A41O-03
Stratocumulus Drizzle Measurements Using High Spectral Resolution Lidar and Radar Data During the MAGIC Campaign

Thursday, 17 December 2015: 08:30
3014 (Moscone West)
Edwin W Eloranta, University of Wisconsin, Madison, WI, United States
Abstract:
Marine stratus clouds are an important feature of the global climate system. Drizzle plays an important role in the determining cloud lifetime. Drizzle not only removes water from the cloud but evaporation of the falling droplets cools the sub-cloud layer acting to suppress convection. Drizzle rates are often very small and difficult to measure.

The ratio of millimeter radar and High Spectral Resolution Lidar (HSRL) backscatter is used to determine drizzle rates and these are compared to conventional ground based measurements.
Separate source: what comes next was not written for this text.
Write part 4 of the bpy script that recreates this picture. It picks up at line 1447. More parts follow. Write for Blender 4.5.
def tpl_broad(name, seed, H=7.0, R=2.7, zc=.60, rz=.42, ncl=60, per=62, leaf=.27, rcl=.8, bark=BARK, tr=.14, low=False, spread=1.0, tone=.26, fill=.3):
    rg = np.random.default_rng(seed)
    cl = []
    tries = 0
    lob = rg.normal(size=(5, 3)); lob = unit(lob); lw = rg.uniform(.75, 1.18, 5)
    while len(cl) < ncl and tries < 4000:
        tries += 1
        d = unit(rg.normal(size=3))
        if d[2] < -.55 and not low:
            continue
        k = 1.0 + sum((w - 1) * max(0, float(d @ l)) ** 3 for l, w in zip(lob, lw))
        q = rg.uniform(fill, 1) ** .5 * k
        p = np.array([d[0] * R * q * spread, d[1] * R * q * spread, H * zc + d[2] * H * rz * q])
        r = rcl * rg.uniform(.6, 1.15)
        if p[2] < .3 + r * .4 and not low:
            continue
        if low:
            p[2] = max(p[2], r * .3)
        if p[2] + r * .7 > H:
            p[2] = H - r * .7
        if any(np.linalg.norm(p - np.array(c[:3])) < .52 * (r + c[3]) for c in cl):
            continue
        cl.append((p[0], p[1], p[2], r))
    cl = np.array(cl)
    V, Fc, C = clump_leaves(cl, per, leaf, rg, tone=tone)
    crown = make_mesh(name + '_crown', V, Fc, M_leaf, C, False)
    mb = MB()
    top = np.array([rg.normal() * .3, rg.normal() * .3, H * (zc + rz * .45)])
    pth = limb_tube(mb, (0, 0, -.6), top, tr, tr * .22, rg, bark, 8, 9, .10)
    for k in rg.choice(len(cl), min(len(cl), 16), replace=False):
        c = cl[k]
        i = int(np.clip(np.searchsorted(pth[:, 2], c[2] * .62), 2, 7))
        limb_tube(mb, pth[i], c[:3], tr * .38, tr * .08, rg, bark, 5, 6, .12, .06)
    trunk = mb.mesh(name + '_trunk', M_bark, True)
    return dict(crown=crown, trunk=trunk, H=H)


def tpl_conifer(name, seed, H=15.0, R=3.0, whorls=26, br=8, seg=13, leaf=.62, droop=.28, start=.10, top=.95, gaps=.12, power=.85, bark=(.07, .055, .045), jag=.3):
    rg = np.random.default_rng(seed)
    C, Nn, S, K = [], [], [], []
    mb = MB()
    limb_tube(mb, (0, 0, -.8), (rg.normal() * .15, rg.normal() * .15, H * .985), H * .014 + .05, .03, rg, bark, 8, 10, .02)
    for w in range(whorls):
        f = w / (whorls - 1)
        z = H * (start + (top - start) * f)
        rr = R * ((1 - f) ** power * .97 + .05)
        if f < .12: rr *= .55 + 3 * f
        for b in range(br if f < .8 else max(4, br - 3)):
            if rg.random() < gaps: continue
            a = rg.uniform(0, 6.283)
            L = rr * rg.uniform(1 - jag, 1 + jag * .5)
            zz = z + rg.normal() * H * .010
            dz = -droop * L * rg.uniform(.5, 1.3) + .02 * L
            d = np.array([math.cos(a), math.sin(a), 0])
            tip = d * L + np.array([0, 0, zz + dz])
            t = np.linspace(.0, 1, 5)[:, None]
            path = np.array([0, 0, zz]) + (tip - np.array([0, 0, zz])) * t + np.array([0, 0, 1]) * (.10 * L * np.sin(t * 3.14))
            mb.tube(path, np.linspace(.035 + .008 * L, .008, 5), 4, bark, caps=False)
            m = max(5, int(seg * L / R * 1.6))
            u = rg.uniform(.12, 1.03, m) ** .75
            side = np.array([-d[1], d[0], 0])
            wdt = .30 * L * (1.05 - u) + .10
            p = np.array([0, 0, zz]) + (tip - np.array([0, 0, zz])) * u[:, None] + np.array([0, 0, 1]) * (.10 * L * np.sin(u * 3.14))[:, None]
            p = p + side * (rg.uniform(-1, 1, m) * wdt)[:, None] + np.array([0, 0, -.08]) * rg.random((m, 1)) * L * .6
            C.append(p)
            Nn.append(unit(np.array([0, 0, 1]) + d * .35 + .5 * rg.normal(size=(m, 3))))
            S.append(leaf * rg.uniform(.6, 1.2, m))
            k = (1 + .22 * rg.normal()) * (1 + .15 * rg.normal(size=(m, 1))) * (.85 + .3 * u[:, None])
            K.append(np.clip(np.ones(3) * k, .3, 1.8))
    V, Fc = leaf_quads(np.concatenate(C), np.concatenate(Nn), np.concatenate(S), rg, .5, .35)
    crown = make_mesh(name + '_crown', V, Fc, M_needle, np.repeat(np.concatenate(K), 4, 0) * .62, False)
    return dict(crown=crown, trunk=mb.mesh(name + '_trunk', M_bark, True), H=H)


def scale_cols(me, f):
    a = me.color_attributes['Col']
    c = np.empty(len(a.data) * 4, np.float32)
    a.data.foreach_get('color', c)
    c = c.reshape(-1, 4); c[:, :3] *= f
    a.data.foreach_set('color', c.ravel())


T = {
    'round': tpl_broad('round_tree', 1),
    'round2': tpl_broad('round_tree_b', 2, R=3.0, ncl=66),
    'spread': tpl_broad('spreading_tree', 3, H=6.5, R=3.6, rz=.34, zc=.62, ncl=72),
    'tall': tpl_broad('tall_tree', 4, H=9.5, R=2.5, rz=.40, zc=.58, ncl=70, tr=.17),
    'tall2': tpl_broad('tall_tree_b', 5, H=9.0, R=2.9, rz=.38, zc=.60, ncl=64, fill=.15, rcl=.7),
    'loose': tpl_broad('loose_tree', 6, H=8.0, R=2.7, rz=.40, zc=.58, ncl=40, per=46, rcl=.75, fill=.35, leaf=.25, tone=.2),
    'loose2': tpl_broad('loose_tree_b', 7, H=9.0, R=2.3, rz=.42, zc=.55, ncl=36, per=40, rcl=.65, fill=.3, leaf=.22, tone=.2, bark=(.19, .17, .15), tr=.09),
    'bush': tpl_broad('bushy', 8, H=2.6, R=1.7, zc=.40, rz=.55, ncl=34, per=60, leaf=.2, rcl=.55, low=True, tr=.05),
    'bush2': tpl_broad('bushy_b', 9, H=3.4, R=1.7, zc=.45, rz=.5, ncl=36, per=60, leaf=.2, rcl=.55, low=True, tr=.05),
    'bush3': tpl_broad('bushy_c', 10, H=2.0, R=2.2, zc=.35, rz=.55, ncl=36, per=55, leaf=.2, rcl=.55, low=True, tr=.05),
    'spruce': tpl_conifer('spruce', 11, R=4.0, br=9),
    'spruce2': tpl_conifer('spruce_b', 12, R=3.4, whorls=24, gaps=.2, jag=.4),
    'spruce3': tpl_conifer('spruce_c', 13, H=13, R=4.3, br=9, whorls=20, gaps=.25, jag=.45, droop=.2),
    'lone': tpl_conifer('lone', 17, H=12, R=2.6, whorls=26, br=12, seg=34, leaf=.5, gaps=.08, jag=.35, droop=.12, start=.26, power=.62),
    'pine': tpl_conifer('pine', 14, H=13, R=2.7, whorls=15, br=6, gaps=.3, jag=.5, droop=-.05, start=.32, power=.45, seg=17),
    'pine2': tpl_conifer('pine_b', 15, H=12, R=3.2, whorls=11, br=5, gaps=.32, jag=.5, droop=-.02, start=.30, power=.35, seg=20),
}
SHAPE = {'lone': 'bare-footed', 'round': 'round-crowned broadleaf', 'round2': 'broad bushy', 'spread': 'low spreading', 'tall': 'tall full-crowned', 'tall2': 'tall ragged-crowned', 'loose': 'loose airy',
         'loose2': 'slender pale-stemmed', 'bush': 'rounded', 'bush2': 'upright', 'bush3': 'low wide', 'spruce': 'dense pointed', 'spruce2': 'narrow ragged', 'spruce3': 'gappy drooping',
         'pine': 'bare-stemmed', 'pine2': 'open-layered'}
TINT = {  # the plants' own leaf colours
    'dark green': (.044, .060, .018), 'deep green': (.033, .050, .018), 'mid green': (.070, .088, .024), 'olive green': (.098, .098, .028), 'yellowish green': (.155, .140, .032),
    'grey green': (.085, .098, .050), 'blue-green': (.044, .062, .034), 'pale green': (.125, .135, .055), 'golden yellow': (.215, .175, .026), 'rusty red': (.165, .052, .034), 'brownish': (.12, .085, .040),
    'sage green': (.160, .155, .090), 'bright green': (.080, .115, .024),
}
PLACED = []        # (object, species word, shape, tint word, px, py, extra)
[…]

The robustly calibrated HSRL backscatter cross section provides advantages over measurements made with traditional lidars.

Several investigators have used simultaneous lidar and radar observations to determine particle size. However, measurements made with conventional lidar are hampered by: 1) changes in the transmission of the output window caused by water accumulation, 2) the difficulty of correcting the backscatter signal for atmospheric extinction, 3) the effects of multiple scattering, and 4) the need to convert backscatter measurements to extinction. The use of High Spectral Resolution Lidar(HSRL) data avoids many of these problems. HSRL backscatter measurements are referenced to the known molecular scattering cross-section at each point in the profile and are thus independent of changes in window and atmospheric transmission.
This study uses data collected during the US Department of Energy Atmospheric Sciences program MAGIC campaign. Instruments including a suite of conventional precipitation gages, a High Spectral Resolution Lidar, along with 3.2 mm wavelength WACR and a 8.6 mm wavelength KAZR radars, were installed on the container ship Horizon Spirit as it made repeated trips between Long Beach, CA and Honolulu, HI.